Analysis of the charge/discharge mechanism of an Fe-containing Li2S positive electrode material and its visualization by computational simulation

Abstract

The structure and charge/discharge mechanism of an Fe-containing Li₂S-based positive electrode material (Li₈FeS₅) were investigated using X-ray scattering and absorption spectroscopy analyses. Conventional XRD measurements indicated that Li₈FeS₅ adopts a low-crystalline Li₂S structure (antifluorite; space group Fmm), and pair distribution function (PDF) analyses suggested that Fe ions occupy the vacant cation sites. Structural rearrangement occurred during the first charge, resulting in the formation of an inhomogeneous local structure around S atoms. The structural change was irreversible when charged to 3.0 V but not at 2.6 V vs.
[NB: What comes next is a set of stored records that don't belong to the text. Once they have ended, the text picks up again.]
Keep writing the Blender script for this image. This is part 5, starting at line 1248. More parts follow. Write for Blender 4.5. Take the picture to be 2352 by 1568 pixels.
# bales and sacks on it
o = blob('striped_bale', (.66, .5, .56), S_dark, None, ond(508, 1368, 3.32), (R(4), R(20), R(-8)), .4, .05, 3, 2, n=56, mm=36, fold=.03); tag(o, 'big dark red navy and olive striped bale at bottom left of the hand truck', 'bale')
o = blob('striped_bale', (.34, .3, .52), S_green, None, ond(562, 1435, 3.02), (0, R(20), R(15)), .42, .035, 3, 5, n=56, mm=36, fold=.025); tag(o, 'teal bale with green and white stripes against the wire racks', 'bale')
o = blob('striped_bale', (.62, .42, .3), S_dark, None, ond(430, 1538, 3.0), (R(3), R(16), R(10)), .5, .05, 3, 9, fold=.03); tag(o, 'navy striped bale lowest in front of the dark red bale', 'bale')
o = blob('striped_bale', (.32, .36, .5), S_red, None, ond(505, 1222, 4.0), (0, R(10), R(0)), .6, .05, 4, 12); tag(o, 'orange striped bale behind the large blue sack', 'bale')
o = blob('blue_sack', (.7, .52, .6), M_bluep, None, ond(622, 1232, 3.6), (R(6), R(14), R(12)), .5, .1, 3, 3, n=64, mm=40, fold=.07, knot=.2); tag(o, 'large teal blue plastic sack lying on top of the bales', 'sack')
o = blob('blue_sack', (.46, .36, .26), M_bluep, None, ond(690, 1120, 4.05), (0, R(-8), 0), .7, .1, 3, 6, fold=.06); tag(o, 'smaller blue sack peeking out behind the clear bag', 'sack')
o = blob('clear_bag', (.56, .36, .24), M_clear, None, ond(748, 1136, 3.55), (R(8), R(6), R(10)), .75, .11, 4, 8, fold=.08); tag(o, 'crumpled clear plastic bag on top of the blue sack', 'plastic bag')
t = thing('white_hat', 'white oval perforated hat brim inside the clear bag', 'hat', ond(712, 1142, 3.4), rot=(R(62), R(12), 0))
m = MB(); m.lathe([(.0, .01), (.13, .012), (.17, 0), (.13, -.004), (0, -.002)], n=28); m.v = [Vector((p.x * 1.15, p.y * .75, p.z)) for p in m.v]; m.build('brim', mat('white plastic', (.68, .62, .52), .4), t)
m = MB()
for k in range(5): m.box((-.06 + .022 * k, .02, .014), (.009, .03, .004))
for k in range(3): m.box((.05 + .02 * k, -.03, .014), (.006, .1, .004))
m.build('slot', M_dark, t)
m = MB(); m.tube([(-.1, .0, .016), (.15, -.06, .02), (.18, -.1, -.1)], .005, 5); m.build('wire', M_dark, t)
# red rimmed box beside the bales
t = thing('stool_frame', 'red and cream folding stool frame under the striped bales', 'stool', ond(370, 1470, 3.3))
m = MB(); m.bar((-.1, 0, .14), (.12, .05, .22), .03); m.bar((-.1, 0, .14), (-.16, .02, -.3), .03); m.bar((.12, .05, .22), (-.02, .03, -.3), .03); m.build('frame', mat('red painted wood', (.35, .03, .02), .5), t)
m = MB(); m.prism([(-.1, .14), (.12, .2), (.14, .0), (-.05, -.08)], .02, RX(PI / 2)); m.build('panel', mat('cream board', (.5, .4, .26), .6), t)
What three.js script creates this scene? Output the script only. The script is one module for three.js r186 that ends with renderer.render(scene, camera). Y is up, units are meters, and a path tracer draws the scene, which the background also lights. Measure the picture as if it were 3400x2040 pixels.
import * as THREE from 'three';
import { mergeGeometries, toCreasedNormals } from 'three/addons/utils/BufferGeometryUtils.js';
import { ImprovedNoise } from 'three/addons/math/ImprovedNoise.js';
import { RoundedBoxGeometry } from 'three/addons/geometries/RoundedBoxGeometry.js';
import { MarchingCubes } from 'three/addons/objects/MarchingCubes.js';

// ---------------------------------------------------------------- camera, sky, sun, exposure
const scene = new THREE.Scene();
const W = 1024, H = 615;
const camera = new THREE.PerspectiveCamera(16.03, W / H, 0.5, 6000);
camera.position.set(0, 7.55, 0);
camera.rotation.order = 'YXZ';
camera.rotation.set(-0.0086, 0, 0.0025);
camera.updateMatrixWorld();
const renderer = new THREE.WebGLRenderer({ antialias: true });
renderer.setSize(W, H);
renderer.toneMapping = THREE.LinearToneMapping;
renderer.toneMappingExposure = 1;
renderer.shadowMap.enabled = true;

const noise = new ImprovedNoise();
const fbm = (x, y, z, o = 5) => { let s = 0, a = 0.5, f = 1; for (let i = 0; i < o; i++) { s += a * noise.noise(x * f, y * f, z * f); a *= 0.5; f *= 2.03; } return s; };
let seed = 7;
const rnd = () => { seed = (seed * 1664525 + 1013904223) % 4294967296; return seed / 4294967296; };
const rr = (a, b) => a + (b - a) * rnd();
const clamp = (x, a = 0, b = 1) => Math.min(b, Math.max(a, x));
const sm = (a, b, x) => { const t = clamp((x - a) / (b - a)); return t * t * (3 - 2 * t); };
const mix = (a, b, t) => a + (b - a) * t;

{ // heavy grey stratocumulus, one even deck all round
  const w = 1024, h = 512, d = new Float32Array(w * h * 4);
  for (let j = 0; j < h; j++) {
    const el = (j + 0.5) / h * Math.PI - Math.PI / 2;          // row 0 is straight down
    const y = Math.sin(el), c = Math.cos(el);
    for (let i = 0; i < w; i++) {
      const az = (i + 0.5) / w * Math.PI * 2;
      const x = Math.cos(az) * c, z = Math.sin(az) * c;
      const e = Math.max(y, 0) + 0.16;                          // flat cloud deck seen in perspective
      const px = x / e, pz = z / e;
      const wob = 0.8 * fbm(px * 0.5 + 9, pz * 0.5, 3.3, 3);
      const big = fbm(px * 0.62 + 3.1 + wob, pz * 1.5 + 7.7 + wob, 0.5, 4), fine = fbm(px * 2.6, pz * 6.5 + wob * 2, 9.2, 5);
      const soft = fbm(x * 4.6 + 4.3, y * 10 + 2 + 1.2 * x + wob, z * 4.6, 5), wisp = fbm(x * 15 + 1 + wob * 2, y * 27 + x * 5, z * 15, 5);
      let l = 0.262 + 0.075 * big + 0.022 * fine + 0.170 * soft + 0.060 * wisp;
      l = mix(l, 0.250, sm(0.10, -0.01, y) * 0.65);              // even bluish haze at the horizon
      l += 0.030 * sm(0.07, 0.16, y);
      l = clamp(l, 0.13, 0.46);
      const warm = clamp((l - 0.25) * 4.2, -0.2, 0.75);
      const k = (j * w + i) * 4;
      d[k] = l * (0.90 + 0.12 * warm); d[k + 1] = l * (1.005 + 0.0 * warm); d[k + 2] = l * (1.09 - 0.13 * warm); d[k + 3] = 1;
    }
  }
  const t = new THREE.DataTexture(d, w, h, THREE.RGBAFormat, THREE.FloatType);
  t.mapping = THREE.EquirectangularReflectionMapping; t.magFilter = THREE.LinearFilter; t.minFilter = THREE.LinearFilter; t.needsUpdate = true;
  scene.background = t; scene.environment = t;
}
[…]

Li⁺/Li, which may be the reason for the low discharge capacity in a normal electrochemical test. Significant disproportionation of S–S distances (ca. 4.0 Å, corresponding to the nearest-neighbor S–S distance in the antifluorite structure) was observed when charged to 3.0 V, and such irreversible disproportionation was observed mainly around the S–S pairs away from the Fe atoms. The atomic rearrangements during charge/discharge processes were also modeled using neural network potential calculations, which were reasonably consistent with the PDF results.